Once Upon a Time… in Hollywood

Once Upon a Time… in Hollywood ★★★★★

Well, this left me with such an unrelentingly big smile on my face, as most latter-day Tarantino has recently done — here he’s decidedly less cynical than he was with The Hateful Eight, playing a long, garden-pathed game that eventually taps into the comfortably unhinged mania of Calvin Candie’s house exploding or Hitler’s face getting blown away with a machine gun. You know QT is getting there, to the playful social make-believe rewrites, it’s only a matter of time... and it’s precisely that “matter of time” that’s the focus throughout. 

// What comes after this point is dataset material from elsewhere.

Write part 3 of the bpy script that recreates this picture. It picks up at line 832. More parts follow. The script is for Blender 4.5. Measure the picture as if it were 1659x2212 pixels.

This is such a wonderfully told shaggy dog story that you begin to stray and meander like the film itself, in a way, forgetting that eventually, clearly, this story about 1969 Hollywood nostalgia is on a nasty little hippie-blood-lust trail with Sharon Tate’s real-life murder overshadowing the whole affair as the more obvious conclusion. But, red herrings are afoot, and as we get closer and closer to our fated finale, the story unfolds further and further, and Tarantino keeps writing and writing, like a teenage boy having the time of his life fantasizing about the world in which he lived as a 7-year-old, when his step-dad would drive the family around in the convertible listening to poppy hits on the radio that were bookended by commercials about the next episode of Mannix on CBS. With that world, for a boy, comes the eventual realization, as an adult, that it’s all just idealism. It would’ve been really easy for this film to wade into that morose pitfall of discovery — that our favorite movie stars bleed red just like we do and that it’s up to the nastiness of the world to prove it to us with a knife — but Once Upon a Time in Hollywood has just a little more to say than that. It presupposes all the above and then asks, “What’s the point in living in a world like that, when you don’t have to?” 

We take a different road in the end and it’s one that’s fantastically fantastical, chaotically bloody, and universally justified with the way it tailors a big ol' valentine for Hollywood and for filmmaking in general. The bad guys lose and it’s all okay in the end. I think the world desperately needs a story like this, at least for now.